### EXERCISE REQUIREMENTS
No pictures belong in the copy; return exactly the lines from the one with "Write the bpy script that would produce this render. The" through the one with "sc.camera = cam", both ends included, and nothing else.

### DATA ROWS
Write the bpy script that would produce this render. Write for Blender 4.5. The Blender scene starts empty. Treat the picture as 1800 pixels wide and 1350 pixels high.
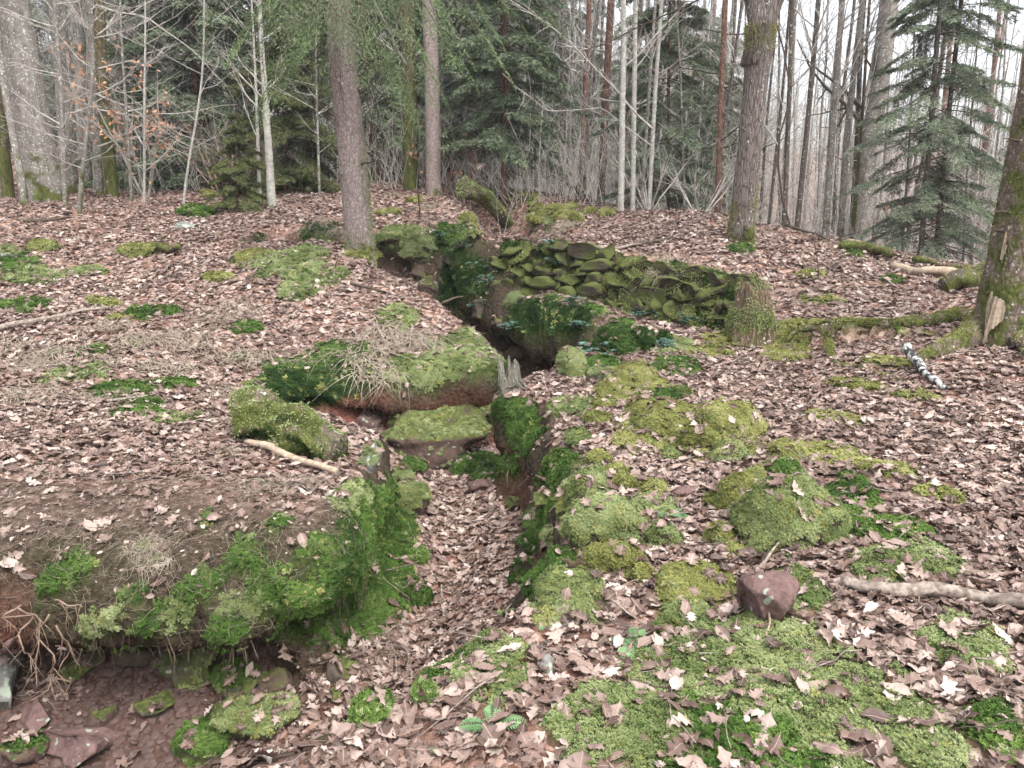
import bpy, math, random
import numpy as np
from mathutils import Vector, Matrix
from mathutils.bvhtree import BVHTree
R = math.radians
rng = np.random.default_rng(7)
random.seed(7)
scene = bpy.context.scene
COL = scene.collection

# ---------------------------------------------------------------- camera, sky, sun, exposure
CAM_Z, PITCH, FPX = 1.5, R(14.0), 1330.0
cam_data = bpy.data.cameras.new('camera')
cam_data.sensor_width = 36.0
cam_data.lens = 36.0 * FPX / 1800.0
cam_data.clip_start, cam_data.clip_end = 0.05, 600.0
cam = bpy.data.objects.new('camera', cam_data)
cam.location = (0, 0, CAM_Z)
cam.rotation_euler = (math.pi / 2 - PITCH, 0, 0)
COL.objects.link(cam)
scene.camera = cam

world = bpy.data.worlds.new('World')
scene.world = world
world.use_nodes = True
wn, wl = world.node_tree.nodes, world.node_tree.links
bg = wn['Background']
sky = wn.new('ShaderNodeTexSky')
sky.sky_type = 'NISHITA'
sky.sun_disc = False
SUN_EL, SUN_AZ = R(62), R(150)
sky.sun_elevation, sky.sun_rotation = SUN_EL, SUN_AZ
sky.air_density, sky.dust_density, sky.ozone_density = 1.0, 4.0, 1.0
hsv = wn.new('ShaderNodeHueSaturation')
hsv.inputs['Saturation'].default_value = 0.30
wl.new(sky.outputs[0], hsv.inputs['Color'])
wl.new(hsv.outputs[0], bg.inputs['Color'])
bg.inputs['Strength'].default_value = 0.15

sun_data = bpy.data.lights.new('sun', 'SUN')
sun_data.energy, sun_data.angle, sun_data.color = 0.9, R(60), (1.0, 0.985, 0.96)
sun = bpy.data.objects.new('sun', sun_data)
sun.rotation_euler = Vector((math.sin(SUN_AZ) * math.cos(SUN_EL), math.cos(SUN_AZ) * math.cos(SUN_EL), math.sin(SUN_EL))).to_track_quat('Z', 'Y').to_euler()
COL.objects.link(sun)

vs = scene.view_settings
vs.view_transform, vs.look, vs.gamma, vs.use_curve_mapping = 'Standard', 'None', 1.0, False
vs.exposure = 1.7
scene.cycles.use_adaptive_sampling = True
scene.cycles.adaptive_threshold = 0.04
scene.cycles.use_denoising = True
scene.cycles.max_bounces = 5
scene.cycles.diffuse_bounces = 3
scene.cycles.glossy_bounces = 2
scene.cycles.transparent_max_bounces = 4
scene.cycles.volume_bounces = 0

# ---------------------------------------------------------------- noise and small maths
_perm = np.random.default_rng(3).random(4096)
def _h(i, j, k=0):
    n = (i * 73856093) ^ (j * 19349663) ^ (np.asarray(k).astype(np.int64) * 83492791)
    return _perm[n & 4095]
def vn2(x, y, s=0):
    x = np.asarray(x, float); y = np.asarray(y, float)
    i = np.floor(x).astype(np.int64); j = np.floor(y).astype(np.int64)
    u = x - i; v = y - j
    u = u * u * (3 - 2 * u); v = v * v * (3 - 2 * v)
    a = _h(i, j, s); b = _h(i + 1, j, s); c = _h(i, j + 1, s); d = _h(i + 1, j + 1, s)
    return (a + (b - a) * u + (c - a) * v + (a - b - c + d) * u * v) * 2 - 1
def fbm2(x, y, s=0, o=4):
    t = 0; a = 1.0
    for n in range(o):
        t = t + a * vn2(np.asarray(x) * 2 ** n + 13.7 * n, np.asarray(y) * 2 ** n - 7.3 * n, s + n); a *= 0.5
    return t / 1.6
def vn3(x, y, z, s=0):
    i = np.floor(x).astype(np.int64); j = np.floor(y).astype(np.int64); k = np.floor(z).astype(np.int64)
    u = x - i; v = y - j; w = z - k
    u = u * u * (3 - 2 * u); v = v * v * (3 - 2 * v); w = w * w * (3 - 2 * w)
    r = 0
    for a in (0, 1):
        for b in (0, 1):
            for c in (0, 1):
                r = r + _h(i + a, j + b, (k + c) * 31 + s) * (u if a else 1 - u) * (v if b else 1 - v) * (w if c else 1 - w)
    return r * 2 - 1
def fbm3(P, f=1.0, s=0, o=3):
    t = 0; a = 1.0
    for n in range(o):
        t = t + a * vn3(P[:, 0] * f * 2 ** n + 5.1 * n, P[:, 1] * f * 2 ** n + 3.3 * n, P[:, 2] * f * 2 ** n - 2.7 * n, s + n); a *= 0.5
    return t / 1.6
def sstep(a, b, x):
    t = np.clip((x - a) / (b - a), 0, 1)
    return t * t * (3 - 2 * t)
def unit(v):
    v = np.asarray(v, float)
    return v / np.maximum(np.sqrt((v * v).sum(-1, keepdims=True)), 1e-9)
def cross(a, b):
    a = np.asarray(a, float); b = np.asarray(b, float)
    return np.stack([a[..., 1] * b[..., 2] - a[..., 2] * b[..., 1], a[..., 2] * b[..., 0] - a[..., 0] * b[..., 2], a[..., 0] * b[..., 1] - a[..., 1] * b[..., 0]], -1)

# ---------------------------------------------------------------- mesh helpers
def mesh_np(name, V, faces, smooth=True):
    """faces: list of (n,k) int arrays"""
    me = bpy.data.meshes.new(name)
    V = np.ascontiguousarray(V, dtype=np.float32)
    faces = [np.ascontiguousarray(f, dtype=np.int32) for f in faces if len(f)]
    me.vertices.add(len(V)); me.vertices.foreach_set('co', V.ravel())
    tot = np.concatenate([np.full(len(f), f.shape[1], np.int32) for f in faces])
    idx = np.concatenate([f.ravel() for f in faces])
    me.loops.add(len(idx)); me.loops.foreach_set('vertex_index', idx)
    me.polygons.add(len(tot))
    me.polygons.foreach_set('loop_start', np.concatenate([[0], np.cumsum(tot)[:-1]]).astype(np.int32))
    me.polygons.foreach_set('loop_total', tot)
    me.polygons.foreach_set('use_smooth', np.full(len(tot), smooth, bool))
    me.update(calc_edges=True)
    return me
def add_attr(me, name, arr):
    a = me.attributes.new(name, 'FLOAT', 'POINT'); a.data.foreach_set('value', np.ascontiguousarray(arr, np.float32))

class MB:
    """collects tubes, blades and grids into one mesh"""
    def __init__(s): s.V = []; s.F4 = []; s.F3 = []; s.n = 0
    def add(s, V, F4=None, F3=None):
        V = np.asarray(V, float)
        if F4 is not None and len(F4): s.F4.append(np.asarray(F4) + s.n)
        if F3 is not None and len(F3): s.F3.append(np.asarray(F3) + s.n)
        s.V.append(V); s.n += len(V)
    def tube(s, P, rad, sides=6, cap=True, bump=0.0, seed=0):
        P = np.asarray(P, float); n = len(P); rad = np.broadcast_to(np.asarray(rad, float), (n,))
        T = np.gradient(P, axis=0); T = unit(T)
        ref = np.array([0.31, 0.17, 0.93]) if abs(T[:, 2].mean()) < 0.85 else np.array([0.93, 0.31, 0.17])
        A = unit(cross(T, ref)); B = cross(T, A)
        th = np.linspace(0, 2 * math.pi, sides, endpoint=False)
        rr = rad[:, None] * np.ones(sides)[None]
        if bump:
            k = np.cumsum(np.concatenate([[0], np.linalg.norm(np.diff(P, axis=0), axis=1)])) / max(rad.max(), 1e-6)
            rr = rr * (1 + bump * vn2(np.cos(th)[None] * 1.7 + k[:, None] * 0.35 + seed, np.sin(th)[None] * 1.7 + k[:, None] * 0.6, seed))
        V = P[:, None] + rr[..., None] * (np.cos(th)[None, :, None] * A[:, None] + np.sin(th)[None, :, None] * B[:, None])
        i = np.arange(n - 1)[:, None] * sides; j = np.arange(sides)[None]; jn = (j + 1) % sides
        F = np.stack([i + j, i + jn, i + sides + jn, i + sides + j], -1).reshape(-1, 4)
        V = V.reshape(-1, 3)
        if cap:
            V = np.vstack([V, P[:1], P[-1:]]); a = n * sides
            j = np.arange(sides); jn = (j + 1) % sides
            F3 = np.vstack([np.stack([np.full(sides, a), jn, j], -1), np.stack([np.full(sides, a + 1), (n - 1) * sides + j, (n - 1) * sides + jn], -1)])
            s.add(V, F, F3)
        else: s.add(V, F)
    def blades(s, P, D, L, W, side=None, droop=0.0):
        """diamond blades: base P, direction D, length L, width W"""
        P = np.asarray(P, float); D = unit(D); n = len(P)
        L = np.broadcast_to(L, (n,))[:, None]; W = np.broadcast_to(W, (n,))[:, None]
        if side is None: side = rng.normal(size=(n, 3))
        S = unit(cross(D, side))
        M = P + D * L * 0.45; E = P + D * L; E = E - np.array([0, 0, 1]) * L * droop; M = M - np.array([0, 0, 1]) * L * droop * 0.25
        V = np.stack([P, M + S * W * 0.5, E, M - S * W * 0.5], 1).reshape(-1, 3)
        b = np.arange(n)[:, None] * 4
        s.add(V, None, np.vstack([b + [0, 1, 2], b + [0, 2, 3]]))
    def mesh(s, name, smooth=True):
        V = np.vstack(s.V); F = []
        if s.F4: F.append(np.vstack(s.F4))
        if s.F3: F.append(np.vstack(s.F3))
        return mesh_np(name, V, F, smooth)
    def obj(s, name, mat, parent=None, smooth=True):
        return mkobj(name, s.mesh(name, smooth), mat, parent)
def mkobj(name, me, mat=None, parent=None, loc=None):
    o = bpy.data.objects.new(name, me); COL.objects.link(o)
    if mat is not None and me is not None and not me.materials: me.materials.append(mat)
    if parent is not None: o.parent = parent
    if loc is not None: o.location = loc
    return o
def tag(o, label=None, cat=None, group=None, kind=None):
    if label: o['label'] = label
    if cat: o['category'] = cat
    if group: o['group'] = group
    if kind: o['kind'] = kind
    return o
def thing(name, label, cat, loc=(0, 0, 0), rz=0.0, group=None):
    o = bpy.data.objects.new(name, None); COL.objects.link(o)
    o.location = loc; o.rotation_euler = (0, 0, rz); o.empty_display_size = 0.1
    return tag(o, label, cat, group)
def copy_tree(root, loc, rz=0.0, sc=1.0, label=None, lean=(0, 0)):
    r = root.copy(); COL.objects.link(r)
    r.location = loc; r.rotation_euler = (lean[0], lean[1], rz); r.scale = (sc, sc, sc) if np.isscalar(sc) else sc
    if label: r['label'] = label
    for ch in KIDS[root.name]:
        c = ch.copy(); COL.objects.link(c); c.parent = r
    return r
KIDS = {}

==

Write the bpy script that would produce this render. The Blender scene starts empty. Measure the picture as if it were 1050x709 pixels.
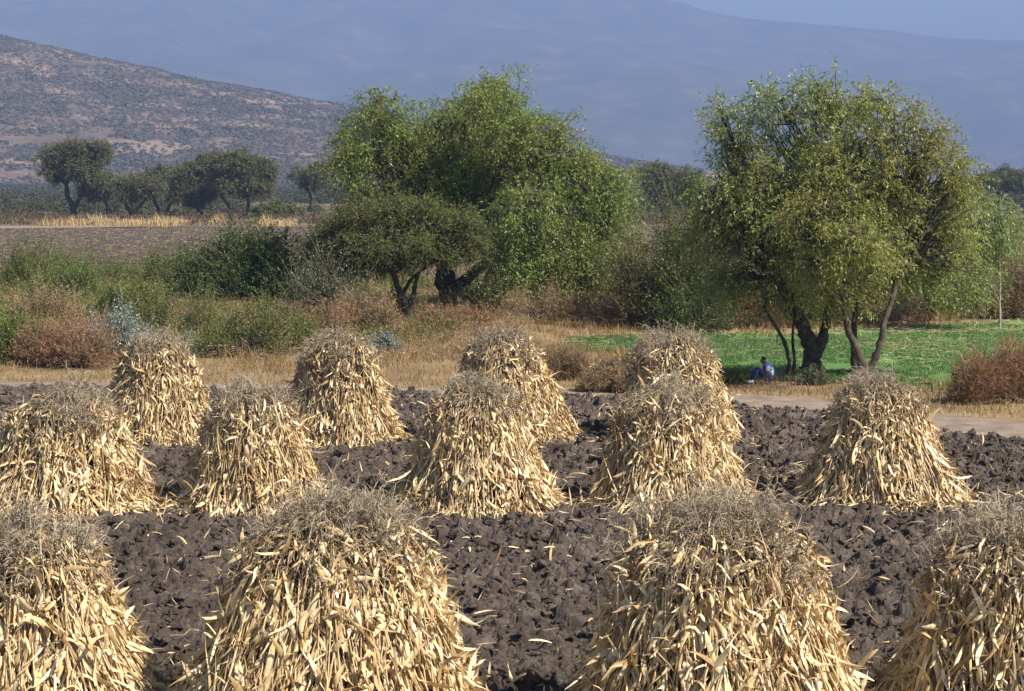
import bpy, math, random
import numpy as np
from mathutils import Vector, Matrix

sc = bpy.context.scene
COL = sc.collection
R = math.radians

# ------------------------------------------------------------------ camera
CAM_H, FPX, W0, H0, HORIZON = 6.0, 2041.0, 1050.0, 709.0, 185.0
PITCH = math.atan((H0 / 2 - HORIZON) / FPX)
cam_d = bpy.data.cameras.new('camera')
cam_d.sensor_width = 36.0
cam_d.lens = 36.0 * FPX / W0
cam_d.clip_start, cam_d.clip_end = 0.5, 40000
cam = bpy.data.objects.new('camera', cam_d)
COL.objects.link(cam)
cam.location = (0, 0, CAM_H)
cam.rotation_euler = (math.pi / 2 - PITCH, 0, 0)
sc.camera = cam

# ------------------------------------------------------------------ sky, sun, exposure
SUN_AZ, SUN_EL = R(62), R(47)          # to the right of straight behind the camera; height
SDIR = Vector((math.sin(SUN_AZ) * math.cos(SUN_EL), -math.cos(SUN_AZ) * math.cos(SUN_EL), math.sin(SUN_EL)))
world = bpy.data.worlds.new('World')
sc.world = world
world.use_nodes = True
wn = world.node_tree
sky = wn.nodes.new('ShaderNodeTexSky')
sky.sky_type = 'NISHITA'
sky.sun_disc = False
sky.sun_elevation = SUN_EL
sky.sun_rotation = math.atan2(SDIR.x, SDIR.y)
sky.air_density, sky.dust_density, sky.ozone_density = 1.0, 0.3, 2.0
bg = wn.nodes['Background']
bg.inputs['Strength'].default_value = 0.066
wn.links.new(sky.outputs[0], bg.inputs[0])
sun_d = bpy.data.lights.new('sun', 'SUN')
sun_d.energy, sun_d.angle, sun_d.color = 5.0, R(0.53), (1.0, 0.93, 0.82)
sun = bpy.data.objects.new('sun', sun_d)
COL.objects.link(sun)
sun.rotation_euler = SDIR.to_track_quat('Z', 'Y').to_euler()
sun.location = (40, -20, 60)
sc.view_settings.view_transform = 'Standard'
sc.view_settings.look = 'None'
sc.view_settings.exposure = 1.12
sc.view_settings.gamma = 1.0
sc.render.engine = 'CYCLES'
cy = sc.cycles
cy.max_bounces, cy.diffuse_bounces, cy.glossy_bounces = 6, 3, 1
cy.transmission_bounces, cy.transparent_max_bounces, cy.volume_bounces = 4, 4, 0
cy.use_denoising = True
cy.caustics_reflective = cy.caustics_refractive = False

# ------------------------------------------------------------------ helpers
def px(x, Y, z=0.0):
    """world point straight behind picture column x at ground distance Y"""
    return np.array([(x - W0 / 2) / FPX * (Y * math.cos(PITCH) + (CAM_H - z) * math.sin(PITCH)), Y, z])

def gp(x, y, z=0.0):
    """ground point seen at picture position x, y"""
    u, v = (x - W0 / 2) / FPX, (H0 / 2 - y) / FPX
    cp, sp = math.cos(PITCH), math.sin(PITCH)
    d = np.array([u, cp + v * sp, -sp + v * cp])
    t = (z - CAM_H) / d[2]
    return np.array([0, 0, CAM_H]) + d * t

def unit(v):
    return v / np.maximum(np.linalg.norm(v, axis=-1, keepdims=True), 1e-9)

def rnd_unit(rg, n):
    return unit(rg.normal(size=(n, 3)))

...

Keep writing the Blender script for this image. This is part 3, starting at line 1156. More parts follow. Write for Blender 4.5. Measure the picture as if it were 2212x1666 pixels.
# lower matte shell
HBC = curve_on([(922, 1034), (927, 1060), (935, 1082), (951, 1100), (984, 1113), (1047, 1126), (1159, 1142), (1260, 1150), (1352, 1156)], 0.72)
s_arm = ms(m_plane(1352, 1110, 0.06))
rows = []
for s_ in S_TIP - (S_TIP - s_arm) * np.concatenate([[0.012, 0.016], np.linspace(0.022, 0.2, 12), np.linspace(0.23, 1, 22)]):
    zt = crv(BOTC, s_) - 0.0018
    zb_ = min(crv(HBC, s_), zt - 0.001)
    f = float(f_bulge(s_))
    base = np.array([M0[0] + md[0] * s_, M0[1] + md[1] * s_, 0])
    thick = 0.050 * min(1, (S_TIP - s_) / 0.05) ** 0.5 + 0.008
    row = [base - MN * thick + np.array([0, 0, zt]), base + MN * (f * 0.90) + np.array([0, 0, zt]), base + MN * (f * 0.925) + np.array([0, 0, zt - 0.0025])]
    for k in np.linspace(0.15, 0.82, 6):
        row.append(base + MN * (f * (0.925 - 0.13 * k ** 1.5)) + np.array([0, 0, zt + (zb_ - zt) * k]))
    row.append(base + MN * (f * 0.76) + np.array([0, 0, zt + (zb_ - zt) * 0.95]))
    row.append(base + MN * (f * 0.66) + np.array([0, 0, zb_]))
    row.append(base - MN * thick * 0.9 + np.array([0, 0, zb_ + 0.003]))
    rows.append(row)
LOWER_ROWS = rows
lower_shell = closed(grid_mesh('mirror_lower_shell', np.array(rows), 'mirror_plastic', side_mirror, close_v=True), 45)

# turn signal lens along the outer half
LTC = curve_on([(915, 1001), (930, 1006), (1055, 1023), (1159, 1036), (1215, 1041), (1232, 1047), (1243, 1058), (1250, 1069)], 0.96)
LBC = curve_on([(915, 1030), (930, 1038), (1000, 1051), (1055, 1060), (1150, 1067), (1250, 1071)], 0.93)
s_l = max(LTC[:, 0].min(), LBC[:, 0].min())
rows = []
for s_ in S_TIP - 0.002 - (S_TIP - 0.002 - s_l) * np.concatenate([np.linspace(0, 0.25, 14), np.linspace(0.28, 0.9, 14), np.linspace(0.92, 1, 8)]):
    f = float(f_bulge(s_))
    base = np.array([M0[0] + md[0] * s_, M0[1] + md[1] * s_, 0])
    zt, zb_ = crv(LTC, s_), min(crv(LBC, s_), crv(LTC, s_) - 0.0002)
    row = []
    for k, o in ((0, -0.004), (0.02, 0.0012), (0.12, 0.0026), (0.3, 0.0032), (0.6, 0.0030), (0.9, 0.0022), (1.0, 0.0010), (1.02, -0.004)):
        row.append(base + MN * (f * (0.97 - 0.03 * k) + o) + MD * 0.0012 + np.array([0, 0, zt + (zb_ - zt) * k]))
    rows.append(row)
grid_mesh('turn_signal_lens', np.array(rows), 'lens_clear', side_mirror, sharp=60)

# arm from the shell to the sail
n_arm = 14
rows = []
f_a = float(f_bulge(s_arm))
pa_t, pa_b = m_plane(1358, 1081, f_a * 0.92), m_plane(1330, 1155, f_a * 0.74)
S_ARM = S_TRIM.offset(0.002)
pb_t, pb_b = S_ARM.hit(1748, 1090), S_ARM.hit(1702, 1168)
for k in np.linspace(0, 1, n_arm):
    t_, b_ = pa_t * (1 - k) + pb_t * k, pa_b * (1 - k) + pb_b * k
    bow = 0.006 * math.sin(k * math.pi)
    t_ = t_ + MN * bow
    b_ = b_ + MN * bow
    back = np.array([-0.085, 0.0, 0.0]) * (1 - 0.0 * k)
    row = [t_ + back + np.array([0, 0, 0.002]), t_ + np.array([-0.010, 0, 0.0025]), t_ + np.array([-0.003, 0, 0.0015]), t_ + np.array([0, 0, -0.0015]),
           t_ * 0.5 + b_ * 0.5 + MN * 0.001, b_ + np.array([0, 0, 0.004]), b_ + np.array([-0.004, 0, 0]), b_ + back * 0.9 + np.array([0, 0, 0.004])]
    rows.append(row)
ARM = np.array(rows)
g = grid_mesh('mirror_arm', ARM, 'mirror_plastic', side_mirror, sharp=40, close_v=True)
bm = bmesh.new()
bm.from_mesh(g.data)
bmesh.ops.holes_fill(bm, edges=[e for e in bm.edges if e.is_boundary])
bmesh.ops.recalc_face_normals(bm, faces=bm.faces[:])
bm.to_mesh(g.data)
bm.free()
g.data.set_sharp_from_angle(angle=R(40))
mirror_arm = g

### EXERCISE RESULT
Write the bpy script that would produce this render. The Blender scene starts empty. Measure the picture as if it were 1050x709 pixels.
import bpy, math, random
import numpy as np
from mathutils import Vector, Matrix

sc = bpy.context.scene
COL = sc.collection
R = math.radians

# ------------------------------------------------------------------ camera
CAM_H, FPX, W0, H0, HORIZON = 6.0, 2041.0, 1050.0, 709.0, 185.0
PITCH = math.atan((H0 / 2 - HORIZON) / FPX)
cam_d = bpy.data.cameras.new('camera')
cam_d.sensor_width = 36.0
cam_d.lens = 36.0 * FPX / W0
cam_d.clip_start, cam_d.clip_end = 0.5, 40000
cam = bpy.data.objects.new('camera', cam_d)
COL.objects.link(cam)
cam.location = (0, 0, CAM_H)
cam.rotation_euler = (math.pi / 2 - PITCH, 0, 0)
sc.camera = cam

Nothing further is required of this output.